401(k) Plans and Same-Sex Couples

CFP® Certificants in the News

Financial planning for same-sex couples is as important as planning for opposite-sex couples according to CFP Board.  For context, the Supreme Court’s 2015 decision in Obergefell gave same-sex couples the right to marry and, once married, to enjoy the same rights as opposite-sex married couples.  However, the new rights generally apply only to married couples, not unmarried ones. This article will raise awareness of these protections and highlight potential alternative strategies for 401(k) plans for both unmarried and married same-sex couples.

401(k) Plan—Legal Protections for Same-Sex Married Couples

401(k) plans are one of the most popular tax-deferred savings strategies in America.  What’s not to love, right?  When you combine pre-tax (or Roth) deferrals, potential employer matching contributions, and almost unassailable creditor protection, the 401(k) plan is a premier retirement accumulation strategy. But how did Obergefell help the participant’s same-sex spouse?  The answer to that question is best illustrated by two examples.

Example 1: Participant dies—Haden and Blake are married, Hayden does not work outside of the home, and Blake’s 401(k) plan has a $500,000 balance.  If Blake dies, Haden receives 100% of Blake’s 401(k) plan balance—unless Hayden previously agreed to waive that right.  Let’s be clear, Hayden cannot be forced to waive those rights.

Example 2: Participant Lives—Now let’s give Blake a reprieve from the Grim Reaper. As long as Blake is alive, Blake can take distributions from the 401(k) plan without Hayden’s permission.

But here’s a question—what rights do individuals in an unmarried same-sex relationship have in their partner’s 401(k) plan?  The short answer is none unless each partner names the other as the beneficiary of the 401(k) account. Even then, beneficiary designations can generally be changed at the account owner’s discretion.

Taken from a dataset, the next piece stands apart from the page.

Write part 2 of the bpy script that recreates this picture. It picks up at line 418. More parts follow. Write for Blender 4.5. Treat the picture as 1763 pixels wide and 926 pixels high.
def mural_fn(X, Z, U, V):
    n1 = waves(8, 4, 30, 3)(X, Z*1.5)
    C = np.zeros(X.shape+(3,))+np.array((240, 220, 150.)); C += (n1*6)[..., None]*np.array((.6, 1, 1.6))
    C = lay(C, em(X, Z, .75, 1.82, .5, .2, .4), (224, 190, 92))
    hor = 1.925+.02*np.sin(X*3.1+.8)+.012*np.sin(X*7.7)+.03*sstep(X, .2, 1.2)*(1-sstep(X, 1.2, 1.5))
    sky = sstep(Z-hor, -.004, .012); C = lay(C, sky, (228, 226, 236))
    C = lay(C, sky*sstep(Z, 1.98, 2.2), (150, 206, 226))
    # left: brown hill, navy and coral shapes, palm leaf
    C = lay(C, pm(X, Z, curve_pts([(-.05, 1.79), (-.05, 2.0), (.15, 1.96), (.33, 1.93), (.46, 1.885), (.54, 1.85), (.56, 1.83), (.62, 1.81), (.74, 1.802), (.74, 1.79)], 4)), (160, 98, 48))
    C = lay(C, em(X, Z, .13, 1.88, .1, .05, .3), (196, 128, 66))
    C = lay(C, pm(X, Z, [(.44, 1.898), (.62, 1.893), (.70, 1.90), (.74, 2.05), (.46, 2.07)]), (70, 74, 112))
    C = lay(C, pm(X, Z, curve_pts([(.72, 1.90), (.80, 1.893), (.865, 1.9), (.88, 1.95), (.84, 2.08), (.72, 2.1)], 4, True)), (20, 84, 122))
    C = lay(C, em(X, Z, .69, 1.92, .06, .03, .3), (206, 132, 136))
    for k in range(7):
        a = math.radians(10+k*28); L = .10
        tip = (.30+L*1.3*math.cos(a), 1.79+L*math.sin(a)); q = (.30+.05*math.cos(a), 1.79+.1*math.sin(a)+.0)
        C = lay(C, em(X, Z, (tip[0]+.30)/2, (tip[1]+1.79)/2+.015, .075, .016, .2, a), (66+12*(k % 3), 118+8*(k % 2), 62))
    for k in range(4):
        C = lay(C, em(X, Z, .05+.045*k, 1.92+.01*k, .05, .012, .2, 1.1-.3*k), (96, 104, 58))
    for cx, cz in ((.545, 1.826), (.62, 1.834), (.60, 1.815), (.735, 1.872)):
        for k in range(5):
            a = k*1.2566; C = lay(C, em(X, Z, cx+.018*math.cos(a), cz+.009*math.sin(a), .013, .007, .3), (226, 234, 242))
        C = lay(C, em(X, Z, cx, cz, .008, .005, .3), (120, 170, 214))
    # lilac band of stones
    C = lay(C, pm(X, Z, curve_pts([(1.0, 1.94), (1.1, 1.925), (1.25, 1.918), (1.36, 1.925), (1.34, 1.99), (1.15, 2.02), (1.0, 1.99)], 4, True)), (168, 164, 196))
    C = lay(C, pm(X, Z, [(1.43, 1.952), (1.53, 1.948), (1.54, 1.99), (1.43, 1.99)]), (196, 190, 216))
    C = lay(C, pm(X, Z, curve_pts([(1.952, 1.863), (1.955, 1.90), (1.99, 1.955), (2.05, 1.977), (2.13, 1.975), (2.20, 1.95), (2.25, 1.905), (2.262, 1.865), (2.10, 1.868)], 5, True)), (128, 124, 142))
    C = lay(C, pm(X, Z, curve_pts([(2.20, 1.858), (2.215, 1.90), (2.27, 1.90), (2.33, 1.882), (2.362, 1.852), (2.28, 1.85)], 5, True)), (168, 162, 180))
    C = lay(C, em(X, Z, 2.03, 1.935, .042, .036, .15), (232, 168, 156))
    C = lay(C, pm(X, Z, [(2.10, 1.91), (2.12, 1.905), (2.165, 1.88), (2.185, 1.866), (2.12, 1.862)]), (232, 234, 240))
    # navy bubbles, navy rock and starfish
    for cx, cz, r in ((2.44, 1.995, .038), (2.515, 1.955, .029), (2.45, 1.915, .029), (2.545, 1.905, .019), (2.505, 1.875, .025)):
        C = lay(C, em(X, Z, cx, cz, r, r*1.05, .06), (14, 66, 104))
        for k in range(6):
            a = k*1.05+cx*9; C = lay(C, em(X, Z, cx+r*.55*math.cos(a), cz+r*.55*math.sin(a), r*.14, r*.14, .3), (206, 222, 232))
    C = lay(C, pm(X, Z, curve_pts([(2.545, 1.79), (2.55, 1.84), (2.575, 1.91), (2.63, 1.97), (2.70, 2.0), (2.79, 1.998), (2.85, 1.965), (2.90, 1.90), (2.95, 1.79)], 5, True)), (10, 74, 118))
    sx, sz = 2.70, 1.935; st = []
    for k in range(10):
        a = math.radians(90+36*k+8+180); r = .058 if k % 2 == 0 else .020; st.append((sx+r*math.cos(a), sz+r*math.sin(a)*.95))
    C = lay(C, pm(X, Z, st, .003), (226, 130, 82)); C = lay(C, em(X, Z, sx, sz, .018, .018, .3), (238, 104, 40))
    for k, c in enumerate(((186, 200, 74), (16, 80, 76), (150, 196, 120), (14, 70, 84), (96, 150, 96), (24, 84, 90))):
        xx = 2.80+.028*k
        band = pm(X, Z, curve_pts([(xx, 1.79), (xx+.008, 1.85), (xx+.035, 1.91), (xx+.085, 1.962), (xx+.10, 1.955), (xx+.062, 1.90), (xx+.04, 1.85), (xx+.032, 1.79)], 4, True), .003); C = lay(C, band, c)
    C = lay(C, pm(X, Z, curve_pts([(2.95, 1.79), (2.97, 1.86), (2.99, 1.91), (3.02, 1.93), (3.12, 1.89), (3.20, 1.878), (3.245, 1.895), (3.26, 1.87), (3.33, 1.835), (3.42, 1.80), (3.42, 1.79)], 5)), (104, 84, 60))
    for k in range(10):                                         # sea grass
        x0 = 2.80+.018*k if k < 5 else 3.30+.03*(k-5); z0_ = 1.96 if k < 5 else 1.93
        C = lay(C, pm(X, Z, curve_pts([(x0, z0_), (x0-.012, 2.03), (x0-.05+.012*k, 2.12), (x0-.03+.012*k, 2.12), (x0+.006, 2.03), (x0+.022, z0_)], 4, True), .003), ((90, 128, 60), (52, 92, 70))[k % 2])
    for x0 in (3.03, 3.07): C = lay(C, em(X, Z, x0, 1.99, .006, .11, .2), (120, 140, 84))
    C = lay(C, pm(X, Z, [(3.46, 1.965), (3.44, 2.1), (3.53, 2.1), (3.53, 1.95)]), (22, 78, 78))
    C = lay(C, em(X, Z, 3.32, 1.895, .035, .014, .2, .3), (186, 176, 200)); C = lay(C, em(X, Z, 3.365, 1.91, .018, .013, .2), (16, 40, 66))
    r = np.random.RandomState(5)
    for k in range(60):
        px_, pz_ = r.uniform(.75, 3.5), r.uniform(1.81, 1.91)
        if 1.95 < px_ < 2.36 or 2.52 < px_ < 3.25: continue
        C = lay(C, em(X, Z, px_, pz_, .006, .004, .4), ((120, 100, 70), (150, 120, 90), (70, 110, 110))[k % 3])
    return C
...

Here’s your takeaway—Unmarried same-sex couples do not have Obergefell protections and additional financial planning is vital.

Disclaimer

The information presented herein is provided purely for educational purposes and to raise awareness of these issues; it is not meant to provide and should not be used to provide legal, identity theft protection, investment, income tax, risk management, retirement, estate, or financial planning advice of any kind. An experienced and credentialed expert should be consulted before making decisions relating to the topics covered herein. There are variations, alternatives, and exceptions to this material that could not be covered within the scope of this blog.